Rupee fever: RBI injects CAD drug a day too soon

Rupee fever: RBI injects CAD drug a day too soon

Jan-March CAD falls to 3.6 per cent

Rupee fever: RBI injects CAD drug a day too soon

The battered rupee may have weighed heavily on the Reserve Bank of India’s (RBI) mind which came out with the March quarter current account deficit numbers a day in advance. The substantially improved numbers prompted the Indian currency gain, backing off from a record low of 60.76 to a dollar on Wednesday.

The Finance Ministry, however, said any pessimism or optimism on the short term increase or decrease in CAD was not warranted.

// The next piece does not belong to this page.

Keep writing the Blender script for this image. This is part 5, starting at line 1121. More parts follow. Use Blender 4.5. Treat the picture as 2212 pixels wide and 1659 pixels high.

The RBI data revealed CAD has narrowed to 3.6 per cent of gross domestic product in January-March quarter from 6.7 per cent in the December quarter. The rupee, which has been under pressure due to high CAD, recovered 51 paise to close at 60.19 to a dollar.

In dollar terms, the CAD narrowed to $18.1 billion in January-March versus a $31.9 billion in the previous quarter.

“We do certainly believe that the market is overreacting. And this is evident from the fact that it overreacted by anticipating a much higher CAD for the entire last year,” the ministry said in a statement to reporters. The statement came after Finance Minister P Chidambaram’s comments about corelation between CAD and capital flows were misconstrued by the market and the rupee was seen shading some gains for a brief while in the morning trade.

The CAD, however, hit a record high 4.8 per cent of GDP in fiscal 2012-13 mainly because of rising imports of oil and gold, but was lower than an expected gap of 5 per cent.

The RBI usually publishes the CAD figures on the last working day of the quarter and analysts felt advancing the release was probably aimed at calming nerves after the rupee sank to a life time low on Wednesday. Analysts felt, the more distrurbing numbers were that of India’s external debt which was $390 billion in March end this year, up 12.9 per cent from a year ago. They said $390 billion of debt against $290 billion forex reserves was worryingly inadequate and that the external debt situation should get more focus now.